**SET PROBLEM**
Leave out the pictures and transcribe everything else exactly.

**SOURCE DATA**
※ ※ ※
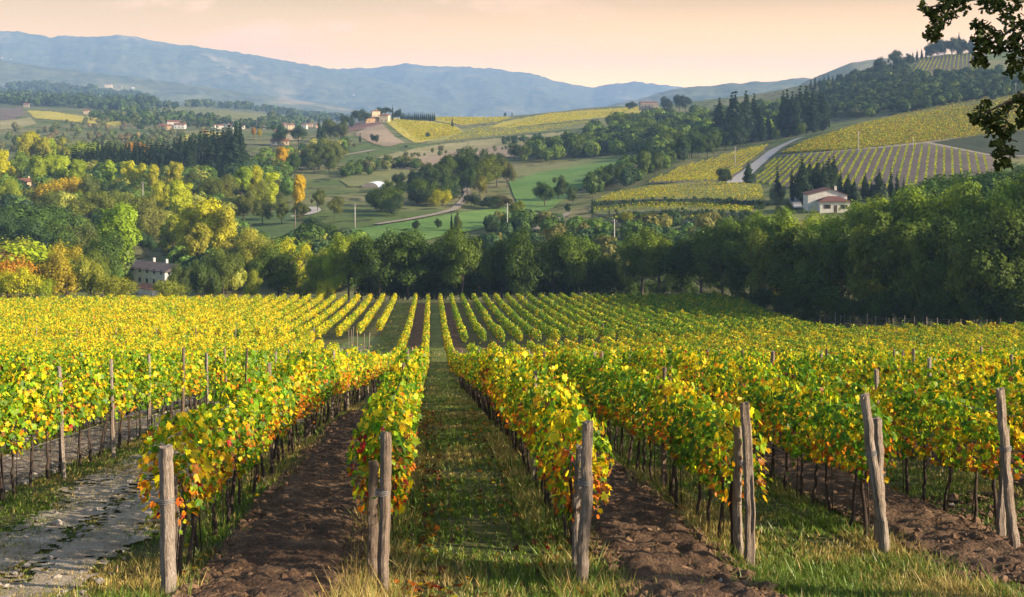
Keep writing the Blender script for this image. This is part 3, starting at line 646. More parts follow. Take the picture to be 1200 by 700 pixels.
# ------------------------------------------------------------------ vineyard posts
def post_vary(m):
    n = m.node_tree; b = next(x for x in n.nodes if x.type == 'BSDF_PRINCIPLED'); src = b.inputs['Base Color'].links[0].from_socket
    r = nd(n, 'ShaderNodeValToRGB', {0: nd(n, 'ShaderNodeObjectInfo').outputs['Random']}); e = r.color_ramp.elements; e[0].color = (.62, .50, .40, 1); e[1].color = (1.12, 1.08, 1.02, 1)
    q = nd(n, 'ShaderNodeMixRGB', {0: 1.0, 1: src, 2: r.outputs[0]}, blend_type='MULTIPLY'); n.links.new(q.outputs[0], b.inputs['Base Color'])
post_vary(M['post'])
M['postend'] = noisemat('post_end_grain', [(.3, (.16, .12, .09)), (.7, (.30, .25, .20))], 14, sub=(60, .3))
def post_mesh(h, r, crook=.02, seg=14, rings=26):
    zs = np.linspace(-.35, h, rings); px_ = np.cumsum(rng.normal(0, crook/5, rings)); py_ = np.cumsum(rng.normal(0, crook/5, rings))
    ang = np.arange(seg)/seg*2*math.pi
    lob = 1+.10*np.cos(ang*2+rng.random()*6)[None]+.06*np.cos(ang*5+rng.random()*6)[None]+.05*rng.normal(0, 1, (1, seg))+.025*rng.normal(0, 1, (rings, seg))
    crack = np.ones((rings, seg))
    for _ in range(3):
        j = rng.integers(seg); a, b = sorted(rng.integers(0, rings, 2)); crack[a:b, j] *= rng.uniform(.72, .88)
    rad = r*(1.05-.16*np.linspace(0, 1, rings))[:, None]*lob*crack
    V = np.stack([px_[:, None]+rad*np.cos(ang), py_[:, None]+rad*np.sin(ang), np.broadcast_to(zs[:, None], rad.shape)+(np.arange(rings) == rings-1)[:, None]*rng.normal(0, .012, (1, seg))], -1).reshape(-1, 3)
    i = np.arange(rings-1)[:, None]*seg; j = np.arange(seg)[None]; k = (j+1) % seg
    f = np.stack([i+j, i+k, i+seg+k, i+seg+j], -1).reshape(-1, 4)
    V = np.concatenate([V, [[px_[-1], py_[-1], h+.008]]]); top = (rings-1)*seg+np.arange(seg)
    ft = np.stack([top, np.roll(top, -1), np.full(seg, len(V)-1)], 1)
    return mesh_np('post', V, [f, ft], M['post'], smooth=False)
def tie_mesh(r, turns=3):
    a = np.linspace(0, turns*2*math.pi, turns*14); p = np.stack([np.cos(a)*r*1.12, np.sin(a)*r*1.12, a*.0035+rng.normal(0, .002, len(a))], 1)
    return tubes_mesh('wire_tie', [(p, np.full(len(a), .006))], M['wire'], 5)
def big_post(u, vb, vt, lean_px, r, label, t, crook=.03, tie=.62):
    s = (u-600)/F*t; x, y = st2w(s, t); z = hw(x, y); zt = -(vt-VH)/F*t; h = zt-z
    o = thing('vineyard_post', label, 'post', (x, y, z), 0, 'wooden posts at the front ends of the rows')
    link('shaft', post_mesh(h, r, crook), o); w = link('wire_tie', tie_mesh(r), o); w.location = (0, 0, h*tie)
    o.rotation_euler = (0, math.atan2(lean_px*t/F, h), -PSI)
    return o
big_post(199, 710, 523, -6, .076, 'thick cracked grey end post beside the stony path, rightmost row left of it', 13.3, .03)
bpy.data.objects['vineyard_post']['label'] = 'thick cracked grey post between the stony path and the leftmost front row'
big_post(447, 705, 508, 2, .073, 'stout dark-topped grey post in front of the row with red leaves', 13.35)
big_post(681, 690, 495, 6, .068, 'cracked grey post at the end of the orange-leaved row right of the alley', 13.9, .03)
big_post(875, 660, 472, -4, .061, 'slim pale upright post standing in dry grass with its base clear', 15.0)
big_post(1037, 632, 462, -26, .062, 'grey post leaning to the left above a grassy bank', 15.7)
big_post(1191, 630, 455, -20, .064, 'dark-topped grey post leaning left at the right edge', 15.9)
def second_post(u, vt, t, label, r=.07, lean=0):
    s = (u-600)/F*t; x, y = st2w(s, t); z = hw(x, y); h = -(vt-VH)/F*t-z
    o = link('vineyard_post', post_mesh(h, r, .03), label=label, category='post', group='short posts behind the end posts'); o.location = (x, y, z); o.rotation_euler = (0, lean, 0)
second_post(437, 540, 14.3, 'short dark post close behind the stout post of the red-leaved row', .07)
second_post(676, 522, 14.7, 'short dark post close behind the cracked post right of the alley', .07)
second_post(866, 498, 15.6, 'short brown post close behind the pale upright post', .06)
second_post(1030, 490, 16.2, 'short rusty-brown post close behind the left-leaning grey post', .07, -.05)
second_post(1172, 500, 16.6, 'short brown post close behind the post at the right edge', .07)
second_post(208, 560, 14.6, 'short brown post close behind the thick cracked post by the path', .06)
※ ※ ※
**EXPECTED ANSWER**
Keep writing the Blender script for this image. This is part 3, starting at line 646. More parts follow. Take the picture to be 1200 by 700 pixels.
# ------------------------------------------------------------------ vineyard posts
def post_vary(m):
    n = m.node_tree; b = next(x for x in n.nodes if x.type == 'BSDF_PRINCIPLED'); src = b.inputs['Base Color'].links[0].from_socket
    r = nd(n, 'ShaderNodeValToRGB', {0: nd(n, 'ShaderNodeObjectInfo').outputs['Random']}); e = r.color_ramp.elements; e[0].color = (.62, .50, .40, 1); e[1].color = (1.12, 1.08, 1.02, 1)
    q = nd(n, 'ShaderNodeMixRGB', {0: 1.0, 1: src, 2: r.outputs[0]}, blend_type='MULTIPLY'); n.links.new(q.outputs[0], b.inputs['Base Color'])
post_vary(M['post'])
M['postend'] = noisemat('post_end_grain', [(.3, (.16, .12, .09)), (.7, (.30, .25, .20))], 14, sub=(60, .3))
def post_mesh(h, r, crook=.02, seg=14, rings=26):
    zs = np.linspace(-.35, h, rings); px_ = np.cumsum(rng.normal(0, crook/5, rings)); py_ = np.cumsum(rng.normal(0, crook/5, rings))
    ang = np.arange(seg)/seg*2*math.pi
    lob = 1+.10*np.cos(ang*2+rng.random()*6)[None]+.06*np.cos(ang*5+rng.random()*6)[None]+.05*rng.normal(0, 1, (1, seg))+.025*rng.normal(0, 1, (rings, seg))
    crack = np.ones((rings, seg))
    for _ in range(3):
        j = rng.integers(seg); a, b = sorted(rng.integers(0, rings, 2)); crack[a:b, j] *= rng.uniform(.72, .88)
    rad = r*(1.05-.16*np.linspace(0, 1, rings))[:, None]*lob*crack
    V = np.stack([px_[:, None]+rad*np.cos(ang), py_[:, None]+rad*np.sin(ang), np.broadcast_to(zs[:, None], rad.shape)+(np.arange(rings) == rings-1)[:, None]*rng.normal(0, .012, (1, seg))], -1).reshape(-1, 3)
    i = np.arange(rings-1)[:, None]*seg; j = np.arange(seg)[None]; k = (j+1) % seg
    f = np.stack([i+j, i+k, i+seg+k, i+seg+j], -1).reshape(-1, 4)
    V = np.concatenate([V, [[px_[-1], py_[-1], h+.008]]]); top = (rings-1)*seg+np.arange(seg)
    ft = np.stack([top, np.roll(top, -1), np.full(seg, len(V)-1)], 1)
    return mesh_np('post', V, [f, ft], M['post'], smooth=False)
def tie_mesh(r, turns=3):
    a = np.linspace(0, turns*2*math.pi, turns*14); p = np.stack([np.cos(a)*r*1.12, np.sin(a)*r*1.12, a*.0035+rng.normal(0, .002, len(a))], 1)
    return tubes_mesh('wire_tie', [(p, np.full(len(a), .006))], M['wire'], 5)
def big_post(u, vb, vt, lean_px, r, label, t, crook=.03, tie=.62):
    s = (u-600)/F*t; x, y = st2w(s, t); z = hw(x, y); zt = -(vt-VH)/F*t; h = zt-z
    o = thing('vineyard_post', label, 'post', (x, y, z), 0, 'wooden posts at the front ends of the rows')
    link('shaft', post_mesh(h, r, crook), o); w = link('wire_tie', tie_mesh(r), o); w.location = (0, 0, h*tie)
    o.rotation_euler = (0, math.atan2(lean_px*t/F, h), -PSI)
    return o
big_post(199, 710, 523, -6, .076, 'thick cracked grey end post beside the stony path, rightmost row left of it', 13.3, .03)
bpy.data.objects['vineyard_post']['label'] = 'thick cracked grey post between the stony path and the leftmost front row'
big_post(447, 705, 508, 2, .073, 'stout dark-topped grey post in front of the row with red leaves', 13.35)
big_post(681, 690, 495, 6, .068, 'cracked grey post at the end of the orange-leaved row right of the alley', 13.9, .03)
big_post(875, 660, 472, -4, .061, 'slim pale upright post standing in dry grass with its base clear', 15.0)
big_post(1037, 632, 462, -26, .062, 'grey post leaning to the left above a grassy bank', 15.7)
big_post(1191, 630, 455, -20, .064, 'dark-topped grey post leaning left at the right edge', 15.9)
def second_post(u, vt, t, label, r=.07, lean=0):
    s = (u-600)/F*t; x, y = st2w(s, t); z = hw(x, y); h = -(vt-VH)/F*t-z
    o = link('vineyard_post', post_mesh(h, r, .03), label=label, category='post', group='short posts behind the end posts'); o.location = (x, y, z); o.rotation_euler = (0, lean, 0)
second_post(437, 540, 14.3, 'short dark post close behind the stout post of the red-leaved row', .07)
second_post(676, 522, 14.7, 'short dark post close behind the cracked post right of the alley', .07)
second_post(866, 498, 15.6, 'short brown post close behind the pale upright post', .06)
second_post(1030, 490, 16.2, 'short rusty-brown post close behind the left-leaning grey post', .07, -.05)
second_post(1172, 500, 16.6, 'short brown post close behind the post at the right edge', .07)
second_post(208, 560, 14.6, 'short brown post close behind the thick cracked post by the path', .06)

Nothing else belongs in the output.